Pakistan signed a 475 Million Dollar loan agreement for flood relief with the Asian Development Bank (ADB), the country’s economic affairs minister said on Thursday, taking the total for the year to $2.7 billion with the agency.
Floods caused by abnormal monsoon rains and a melting glacier submerged huge swathes of the country earlier this year and killed nearly 1,700 people, the majority of them children and women.
Minister Ayaz Sadiq said the concessionary ADB loan was signed at the rate of 1% for a period of 40 years.
“The impression that’s being spread is that God forbid, Pakistan is going to be bankrupt, or it is in financial crisis.

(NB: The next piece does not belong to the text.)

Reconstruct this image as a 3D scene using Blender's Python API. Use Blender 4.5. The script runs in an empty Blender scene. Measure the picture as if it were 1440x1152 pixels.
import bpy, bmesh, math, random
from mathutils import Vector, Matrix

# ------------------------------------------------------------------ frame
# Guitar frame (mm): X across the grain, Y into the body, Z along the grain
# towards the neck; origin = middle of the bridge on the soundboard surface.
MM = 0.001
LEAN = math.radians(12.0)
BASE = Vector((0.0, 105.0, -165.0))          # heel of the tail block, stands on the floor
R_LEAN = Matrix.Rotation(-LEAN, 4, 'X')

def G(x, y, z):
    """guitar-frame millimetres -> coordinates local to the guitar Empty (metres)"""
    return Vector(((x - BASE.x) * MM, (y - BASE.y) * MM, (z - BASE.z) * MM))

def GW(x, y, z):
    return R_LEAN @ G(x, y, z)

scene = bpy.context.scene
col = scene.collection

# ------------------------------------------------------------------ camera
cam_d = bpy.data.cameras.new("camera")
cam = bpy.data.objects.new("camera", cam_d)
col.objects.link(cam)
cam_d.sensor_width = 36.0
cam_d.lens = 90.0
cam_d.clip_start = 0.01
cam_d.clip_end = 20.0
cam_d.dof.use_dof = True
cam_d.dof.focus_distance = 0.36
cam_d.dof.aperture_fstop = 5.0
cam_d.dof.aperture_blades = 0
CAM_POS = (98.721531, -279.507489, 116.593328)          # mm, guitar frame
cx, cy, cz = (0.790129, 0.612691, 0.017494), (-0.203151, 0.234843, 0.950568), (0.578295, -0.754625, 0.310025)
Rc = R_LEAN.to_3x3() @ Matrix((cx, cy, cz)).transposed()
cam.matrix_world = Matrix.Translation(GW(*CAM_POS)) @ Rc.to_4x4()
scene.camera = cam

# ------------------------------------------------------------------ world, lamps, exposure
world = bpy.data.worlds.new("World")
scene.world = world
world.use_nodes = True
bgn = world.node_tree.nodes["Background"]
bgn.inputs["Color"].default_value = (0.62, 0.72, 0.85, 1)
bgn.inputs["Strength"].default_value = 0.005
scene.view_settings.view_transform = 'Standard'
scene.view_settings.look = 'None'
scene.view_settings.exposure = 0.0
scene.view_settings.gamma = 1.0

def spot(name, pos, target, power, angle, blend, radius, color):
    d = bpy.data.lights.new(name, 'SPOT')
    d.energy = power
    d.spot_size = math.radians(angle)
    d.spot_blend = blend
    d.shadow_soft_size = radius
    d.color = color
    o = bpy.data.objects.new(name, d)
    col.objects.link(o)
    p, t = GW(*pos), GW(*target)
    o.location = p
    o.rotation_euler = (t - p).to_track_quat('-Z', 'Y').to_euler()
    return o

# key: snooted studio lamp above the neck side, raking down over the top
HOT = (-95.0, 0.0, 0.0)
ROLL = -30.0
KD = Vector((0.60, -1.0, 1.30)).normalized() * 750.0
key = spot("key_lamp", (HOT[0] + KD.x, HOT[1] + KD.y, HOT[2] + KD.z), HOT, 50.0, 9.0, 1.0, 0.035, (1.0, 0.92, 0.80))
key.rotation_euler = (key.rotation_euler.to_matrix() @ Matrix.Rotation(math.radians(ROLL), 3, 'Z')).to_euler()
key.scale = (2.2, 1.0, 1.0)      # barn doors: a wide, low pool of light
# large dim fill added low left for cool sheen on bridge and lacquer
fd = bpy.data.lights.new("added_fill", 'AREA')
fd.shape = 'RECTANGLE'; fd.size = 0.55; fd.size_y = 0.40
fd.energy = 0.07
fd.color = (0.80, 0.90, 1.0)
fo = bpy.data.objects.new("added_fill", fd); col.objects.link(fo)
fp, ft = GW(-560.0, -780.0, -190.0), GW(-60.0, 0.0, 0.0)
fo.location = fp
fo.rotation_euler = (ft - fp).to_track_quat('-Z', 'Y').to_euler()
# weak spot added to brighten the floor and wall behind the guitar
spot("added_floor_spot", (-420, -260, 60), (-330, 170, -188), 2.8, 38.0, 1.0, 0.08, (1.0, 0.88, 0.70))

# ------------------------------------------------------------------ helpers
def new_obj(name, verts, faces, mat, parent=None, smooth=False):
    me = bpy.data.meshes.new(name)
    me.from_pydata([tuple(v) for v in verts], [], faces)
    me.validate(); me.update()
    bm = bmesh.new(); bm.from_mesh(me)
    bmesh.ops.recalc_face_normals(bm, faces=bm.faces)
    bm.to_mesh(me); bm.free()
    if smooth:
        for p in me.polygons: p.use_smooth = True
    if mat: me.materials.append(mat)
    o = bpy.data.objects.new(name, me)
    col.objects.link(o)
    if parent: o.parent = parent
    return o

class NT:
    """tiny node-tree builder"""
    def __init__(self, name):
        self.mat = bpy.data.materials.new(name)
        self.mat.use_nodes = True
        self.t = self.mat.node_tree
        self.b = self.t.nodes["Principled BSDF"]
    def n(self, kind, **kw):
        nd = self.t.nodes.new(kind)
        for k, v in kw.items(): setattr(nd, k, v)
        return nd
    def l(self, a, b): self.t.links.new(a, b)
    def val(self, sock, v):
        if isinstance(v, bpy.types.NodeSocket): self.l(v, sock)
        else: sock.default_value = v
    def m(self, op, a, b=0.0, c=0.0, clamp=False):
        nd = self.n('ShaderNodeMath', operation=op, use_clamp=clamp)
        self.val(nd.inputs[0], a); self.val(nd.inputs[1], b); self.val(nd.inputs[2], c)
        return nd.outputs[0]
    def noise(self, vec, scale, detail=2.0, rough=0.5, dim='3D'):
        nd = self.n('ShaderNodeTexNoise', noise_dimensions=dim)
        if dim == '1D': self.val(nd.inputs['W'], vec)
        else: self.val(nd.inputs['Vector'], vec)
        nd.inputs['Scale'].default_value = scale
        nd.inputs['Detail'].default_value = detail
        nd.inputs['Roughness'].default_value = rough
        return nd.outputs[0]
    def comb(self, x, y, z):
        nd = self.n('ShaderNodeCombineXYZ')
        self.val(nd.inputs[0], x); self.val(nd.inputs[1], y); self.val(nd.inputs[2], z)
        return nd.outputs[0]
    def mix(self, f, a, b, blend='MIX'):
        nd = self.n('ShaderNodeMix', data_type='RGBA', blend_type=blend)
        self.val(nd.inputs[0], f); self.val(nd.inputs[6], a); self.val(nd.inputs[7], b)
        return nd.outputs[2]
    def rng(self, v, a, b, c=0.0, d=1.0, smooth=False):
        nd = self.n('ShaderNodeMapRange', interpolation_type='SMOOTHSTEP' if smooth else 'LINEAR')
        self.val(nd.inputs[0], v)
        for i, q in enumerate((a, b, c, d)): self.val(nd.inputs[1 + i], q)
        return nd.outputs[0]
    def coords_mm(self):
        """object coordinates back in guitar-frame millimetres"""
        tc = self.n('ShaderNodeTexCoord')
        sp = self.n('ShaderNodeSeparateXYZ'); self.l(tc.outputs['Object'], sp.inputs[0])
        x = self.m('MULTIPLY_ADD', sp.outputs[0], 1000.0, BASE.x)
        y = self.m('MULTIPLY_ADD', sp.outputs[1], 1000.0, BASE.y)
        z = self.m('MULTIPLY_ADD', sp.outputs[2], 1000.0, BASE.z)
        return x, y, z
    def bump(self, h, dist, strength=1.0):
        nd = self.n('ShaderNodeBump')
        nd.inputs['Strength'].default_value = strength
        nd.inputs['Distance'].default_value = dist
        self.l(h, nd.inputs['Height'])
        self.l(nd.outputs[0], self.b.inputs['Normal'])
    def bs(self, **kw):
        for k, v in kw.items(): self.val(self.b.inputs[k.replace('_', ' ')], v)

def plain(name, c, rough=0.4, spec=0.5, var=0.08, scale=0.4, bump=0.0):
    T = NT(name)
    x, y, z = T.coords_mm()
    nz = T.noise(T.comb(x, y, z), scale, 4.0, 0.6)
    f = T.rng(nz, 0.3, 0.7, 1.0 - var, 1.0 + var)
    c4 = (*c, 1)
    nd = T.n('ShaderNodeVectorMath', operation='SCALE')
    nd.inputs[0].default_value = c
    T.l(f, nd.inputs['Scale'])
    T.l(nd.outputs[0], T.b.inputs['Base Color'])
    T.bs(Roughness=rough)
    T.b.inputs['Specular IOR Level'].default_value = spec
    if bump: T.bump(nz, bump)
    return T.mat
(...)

There is nothing like that,” Sadiq said in a recorded message.
“Had there been such a situation, the ADB wouldn’t have signed these loans with us today.”
Pakistan is struggling to meet its external financing obligations in the face of low foreign exchange reserves that are barely enough to cover a month of imports. It is also beset by decades-high inflation.
The country has been trying to approach allies to seek financial support, and a ninth review of the International Monetary Fund for a 2019 bailout program has been pending since September.
Earlier The report shared by the ADB highlighted that floods have brought more destruction than earthquakes in Pakistan and every year natural calamities claim an average of 863 lives in the country.
The natural calamities have increased poverty in the country after floods destroy the harvest, homes, and other infrastructure. “There is only a limited insurance of harvest in Pakistan and only 272,000 farmers have got their harvest insured,” it reported.
It highlighted that floods further devastate underprivileged districts, increasing the poverty levels in those areas. The report shared that most of the people below the poverty line live in Balochistan, Sindh, and Khyber Pakhtunkhwa.